Brazil President May Request Urgency Vote of Pre-Salt Oil Rules

NEW YORK (Dow Jones), Nov. 24, 2009

Brazil Energy Minister Edison Lobao said President Luiz Inacio Lula da Silva may reintroduce an urgency clause to the bills of the pre-salt oil legislation if the country's Senate delays voting them by year-end.

Lobao said he expects Brazil's Lower House to complete voting all four pre-salt oil bills President Lula sent to Congress by year-end. He also expects the Senate to begin voting them by December, when Congress begins its annual recess before resuming work in March 2010.

"If the Senate delays voting, President Lula may request urgency again so voting will have to take place in 45 days," he said after a speech at the Brazilian American Chamber of Commerce in New York. He expects the Senate to conclude voting in February.

No new auctions of the pre-salt oil fields will take place before the complete legislation, defining rules such as revenue-sharing and the creation of a new state-run company, is voted by Congress, Lobao said. Lula sent the four bills to Congress in September.

Lobao declined to give any forecast of how much the Brazilian government will value the 5 billion barrels of crude it will transfer to Petroleo Brasileiro SA (PBR, PETR4.BR), the state-controlled oil company known as Petrobras, in exchange for buying the company's shares as part of a plan to boost Petrobras's capital. The government will wait for an independent appraisal of the pre-salt oil production costs and value to make an announcement, he said. Capital infusion in Petrobras will also happen after the pre-salt oil legislation is voted by Congress, he noted.
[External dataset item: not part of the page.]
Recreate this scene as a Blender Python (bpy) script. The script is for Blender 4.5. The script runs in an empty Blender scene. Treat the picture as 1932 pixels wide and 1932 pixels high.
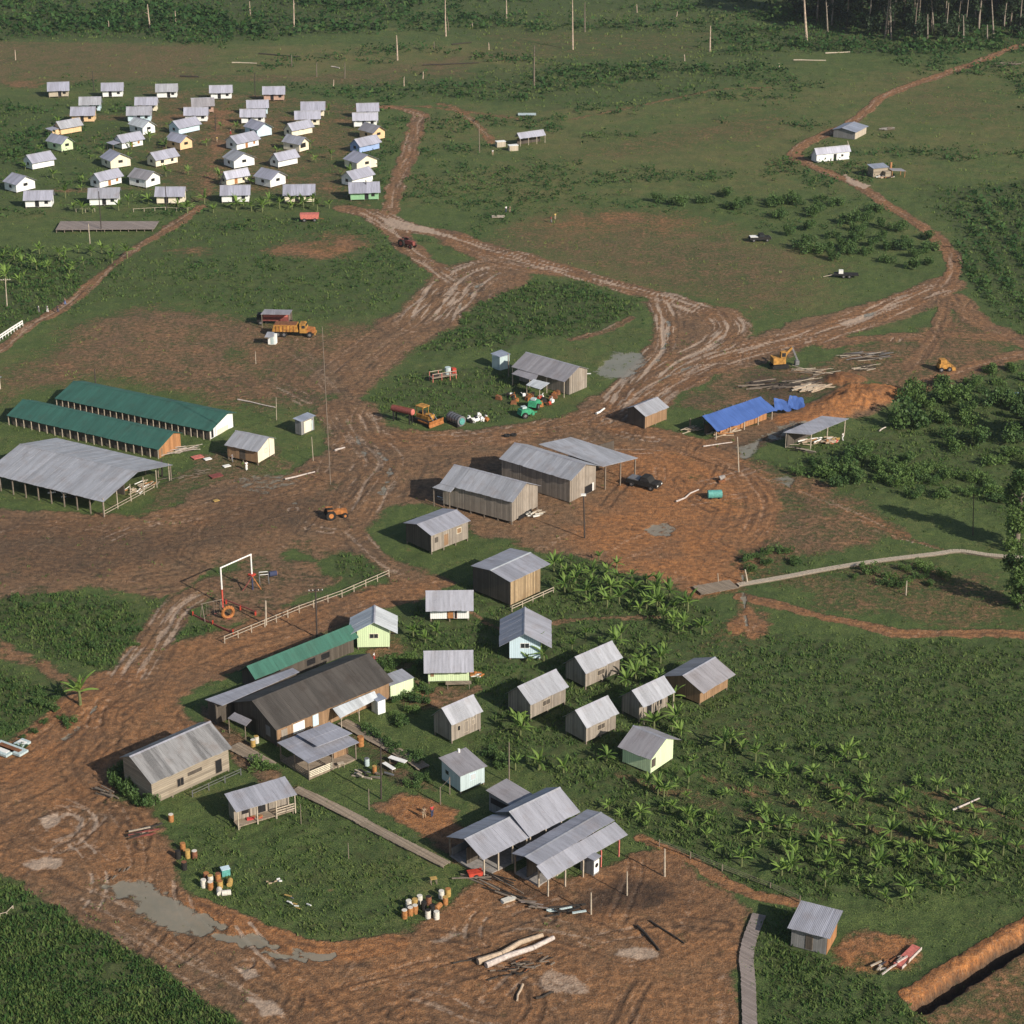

The discovery of oil deposits beneath a layer of salt in deep waters offshore the Brazilian coast will make the South American country a coveted destiny for foreign investments, he said.

The new pre-salt oil reserves in only four fields discovered so far will more than double Brazil's oil reserves, boosting them to "among the biggest in the world," Lobao said during a speech at the Brazilian American Chamber of Commerce. The recently discovered pre-salt oil fields may hold reserves of about 14 billion barrels of crude, he said.

Lobao also said the government will make a decision about the renewal of concessions for hydroelectric power dams, whose licenses are expiring in 2015, by as late as March 2010.

Investors are concerned that power generators, such as Cia. Energetica de Sao Paulo, known as Cesp, whose licenses for dams responsible for generating 67% of its capacity, may have to sell electricity from those dams at a lower tariff to win the concession renewal from the government.

"As we're talking about dams whose investments have already been amortized throughout 30 years of concession, it is fair that the tariffs from electricity sold from those power plants be lowered when the concessions are renewed," Lobao said.